Este byōbu (biombo pintado sobre papel, ribeteado con seda y montado sobre una estructura lacada) no fue creado para ser colgado, sino para habitar el espacio, modificarlo, diseñar su ritmo, y su función original no era artística, sino arquitectónica. En Japón, el arte nunca está separado de la vida, de hecho el byōbu amueblaba, dividía, abría, con delicadeza y estaba diseñado para modular la luz y acompañar la mirada.
En el Shōrin-zu byōbu no hay narración, no hay centro, solo una suspensión continua, una invitación a la quietud. Por tanto, Tōhaku se limita a pintar el intervalo ofreciendo un espacio en el que hacer una pausa. No es en lo lleno donde nos reconocemos, sino en aquello que se escapa, que tiembla, que resiste sin declararse porque las cosas hablan más alto cuando están a punto de desvanecerse y, quizá, es ahí donde más se parecen a nosotros. No responde, no consuela, no nos ofrece redención, pero nos mira y en su mirada, que es silencio, nos devuelve a nosotros mismos. No tiene la forma de la ausencia sino la del comienzo, no se deja poseer sino que se deja escuchar y no se traspasa: permanece, se suspende, se habita como se puede.

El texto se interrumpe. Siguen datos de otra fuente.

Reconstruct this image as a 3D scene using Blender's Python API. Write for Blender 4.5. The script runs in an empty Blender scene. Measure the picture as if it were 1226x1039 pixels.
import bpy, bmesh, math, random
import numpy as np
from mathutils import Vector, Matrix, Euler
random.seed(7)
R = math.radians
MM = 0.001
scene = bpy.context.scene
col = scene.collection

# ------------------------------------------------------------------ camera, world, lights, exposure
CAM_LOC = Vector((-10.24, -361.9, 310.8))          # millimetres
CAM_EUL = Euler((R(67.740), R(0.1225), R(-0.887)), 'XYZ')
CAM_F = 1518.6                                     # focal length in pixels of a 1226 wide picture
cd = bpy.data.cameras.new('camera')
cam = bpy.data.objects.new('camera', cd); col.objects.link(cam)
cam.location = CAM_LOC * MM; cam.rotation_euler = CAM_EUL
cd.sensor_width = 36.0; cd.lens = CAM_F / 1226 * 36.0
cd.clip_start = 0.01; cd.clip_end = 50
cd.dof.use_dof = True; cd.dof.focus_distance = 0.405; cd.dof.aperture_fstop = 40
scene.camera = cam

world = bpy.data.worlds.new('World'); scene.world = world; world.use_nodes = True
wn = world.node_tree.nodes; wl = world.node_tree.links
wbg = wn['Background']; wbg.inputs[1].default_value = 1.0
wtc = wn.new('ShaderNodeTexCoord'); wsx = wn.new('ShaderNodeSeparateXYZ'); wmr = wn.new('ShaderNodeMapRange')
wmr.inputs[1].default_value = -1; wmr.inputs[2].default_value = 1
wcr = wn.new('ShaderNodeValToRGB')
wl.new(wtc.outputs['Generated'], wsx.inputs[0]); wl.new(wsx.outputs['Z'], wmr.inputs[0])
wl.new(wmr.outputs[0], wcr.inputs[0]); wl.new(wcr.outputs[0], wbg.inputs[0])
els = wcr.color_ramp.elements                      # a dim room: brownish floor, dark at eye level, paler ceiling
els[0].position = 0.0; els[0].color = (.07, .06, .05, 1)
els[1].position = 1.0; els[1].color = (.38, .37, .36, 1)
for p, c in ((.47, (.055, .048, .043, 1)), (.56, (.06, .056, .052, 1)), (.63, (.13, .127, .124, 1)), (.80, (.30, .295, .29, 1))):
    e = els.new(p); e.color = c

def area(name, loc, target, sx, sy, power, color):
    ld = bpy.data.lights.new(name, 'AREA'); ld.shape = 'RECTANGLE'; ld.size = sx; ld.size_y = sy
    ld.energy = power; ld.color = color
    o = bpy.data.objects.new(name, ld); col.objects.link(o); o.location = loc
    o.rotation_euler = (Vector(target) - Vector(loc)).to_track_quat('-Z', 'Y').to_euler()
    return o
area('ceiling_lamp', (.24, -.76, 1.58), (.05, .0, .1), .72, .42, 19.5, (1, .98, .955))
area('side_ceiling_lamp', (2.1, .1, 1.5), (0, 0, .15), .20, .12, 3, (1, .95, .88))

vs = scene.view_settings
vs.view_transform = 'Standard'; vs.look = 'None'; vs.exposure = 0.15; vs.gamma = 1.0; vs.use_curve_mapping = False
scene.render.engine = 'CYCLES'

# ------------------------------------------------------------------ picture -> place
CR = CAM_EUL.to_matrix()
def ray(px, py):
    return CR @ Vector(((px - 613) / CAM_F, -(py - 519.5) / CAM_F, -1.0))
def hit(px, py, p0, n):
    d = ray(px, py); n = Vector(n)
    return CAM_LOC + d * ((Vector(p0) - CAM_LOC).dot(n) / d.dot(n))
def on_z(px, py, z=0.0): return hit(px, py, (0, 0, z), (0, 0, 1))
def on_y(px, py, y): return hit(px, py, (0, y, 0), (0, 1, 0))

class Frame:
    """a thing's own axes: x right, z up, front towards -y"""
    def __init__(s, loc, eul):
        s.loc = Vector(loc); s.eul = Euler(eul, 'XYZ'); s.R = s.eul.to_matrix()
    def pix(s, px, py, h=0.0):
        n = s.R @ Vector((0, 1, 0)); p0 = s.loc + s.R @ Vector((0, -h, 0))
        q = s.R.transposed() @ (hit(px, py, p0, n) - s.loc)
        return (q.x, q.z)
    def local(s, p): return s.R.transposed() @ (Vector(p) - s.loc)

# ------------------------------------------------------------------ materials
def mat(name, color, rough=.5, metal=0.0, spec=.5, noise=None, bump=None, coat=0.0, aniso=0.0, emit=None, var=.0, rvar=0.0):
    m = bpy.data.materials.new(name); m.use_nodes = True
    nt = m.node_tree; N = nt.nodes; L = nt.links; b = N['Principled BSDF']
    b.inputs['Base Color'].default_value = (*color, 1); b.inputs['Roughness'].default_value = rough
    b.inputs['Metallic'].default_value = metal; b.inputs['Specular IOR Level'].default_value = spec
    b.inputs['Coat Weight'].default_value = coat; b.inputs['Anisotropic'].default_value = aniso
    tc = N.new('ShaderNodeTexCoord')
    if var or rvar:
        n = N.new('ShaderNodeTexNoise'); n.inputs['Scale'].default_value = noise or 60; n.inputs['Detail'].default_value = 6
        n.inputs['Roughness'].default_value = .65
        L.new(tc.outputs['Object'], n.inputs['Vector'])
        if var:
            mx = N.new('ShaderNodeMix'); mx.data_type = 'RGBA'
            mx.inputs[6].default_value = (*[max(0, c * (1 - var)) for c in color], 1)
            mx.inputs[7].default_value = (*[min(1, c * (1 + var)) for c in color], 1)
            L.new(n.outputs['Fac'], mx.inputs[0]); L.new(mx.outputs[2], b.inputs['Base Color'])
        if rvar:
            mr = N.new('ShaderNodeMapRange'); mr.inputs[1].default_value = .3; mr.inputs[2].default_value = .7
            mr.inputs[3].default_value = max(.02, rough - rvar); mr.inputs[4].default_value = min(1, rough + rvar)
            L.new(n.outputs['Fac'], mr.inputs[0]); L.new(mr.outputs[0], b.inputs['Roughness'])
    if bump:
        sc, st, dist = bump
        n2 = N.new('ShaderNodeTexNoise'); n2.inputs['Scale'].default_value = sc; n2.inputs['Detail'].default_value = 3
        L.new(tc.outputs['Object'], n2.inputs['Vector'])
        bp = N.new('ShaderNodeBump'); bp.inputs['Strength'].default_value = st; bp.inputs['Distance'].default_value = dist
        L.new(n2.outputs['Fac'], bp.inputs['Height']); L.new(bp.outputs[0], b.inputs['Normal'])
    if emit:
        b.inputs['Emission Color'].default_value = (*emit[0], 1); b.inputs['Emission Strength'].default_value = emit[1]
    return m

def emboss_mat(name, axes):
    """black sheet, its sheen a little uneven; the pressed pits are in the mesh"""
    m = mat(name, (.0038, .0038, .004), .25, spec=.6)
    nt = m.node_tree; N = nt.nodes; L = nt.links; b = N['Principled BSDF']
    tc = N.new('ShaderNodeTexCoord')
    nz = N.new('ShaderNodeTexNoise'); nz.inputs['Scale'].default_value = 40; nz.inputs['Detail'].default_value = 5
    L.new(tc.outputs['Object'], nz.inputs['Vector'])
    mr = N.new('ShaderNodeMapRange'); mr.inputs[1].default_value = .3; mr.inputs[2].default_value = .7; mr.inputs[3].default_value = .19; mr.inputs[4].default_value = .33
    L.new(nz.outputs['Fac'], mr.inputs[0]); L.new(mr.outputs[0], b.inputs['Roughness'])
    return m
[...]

Porque habitar el vacío significa aceptar que no se tienen las respuestas, que no se comprende todo, que no siempre hay que curar. Es un gesto sencillo y feroz al mismo tiempo: permanecer presente incluso cuando todo parece faltar. Y en ese no decir, en esa fragilidad que no se cierra, sucede quizá lo más verdadero, lo de reconocer que existir no es poseer, sino permanecer. No es llenar, sino guardar. No es saber, sino sentir. Porque si el vacío es la condición de la existencia, entonces no puede ser sólo carencia, es matriz. No es lo que queda cuando todo se disuelve, sino aquello a partir de lo cual todo puede comenzar.